Pero de vez en cuando, como una pesadilla recurrente, aparece todavía algún tiranito en el continente. Son la reencarnación de los déspotas de antaño, con ínfulas de virrey y ademanes de Santo Oficio. Audaces sin fundamento que en lugar de servir a los ciudadanos se sirven de ellos, los maltratan como vasallos y los ahogan con impuestos y reglamentos. Se adueñan del gobierno y del estado, que convierten en su patrimonio. Debajo de ellos, hay siempre unos bandidos aprovechados que medran con la desgracia de la mayoría reprimida por el déspota. Ahora esos aprendices de Luis XIV han puesto a su servicio la democracia, que entienden como la imposición a todos de las ideas de una mayoría efímera, en lugar de la convivencia pacífica de los que piensan distinto.
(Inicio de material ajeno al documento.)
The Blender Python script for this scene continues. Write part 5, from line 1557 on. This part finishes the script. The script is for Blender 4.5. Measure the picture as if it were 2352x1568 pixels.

La buena noticia es que los tiranos tienen los pies de barro. Desde la época de Nabucodonosor su astucia consiste en esconderlos de la vista del pueblo. Antes lo hacían con oropeles, ahora con una diarrea escabrosa de palabras. Los derrota la audacia y la valentía de un solo inocente que se anime a lanzar la piedra que los derrumbe.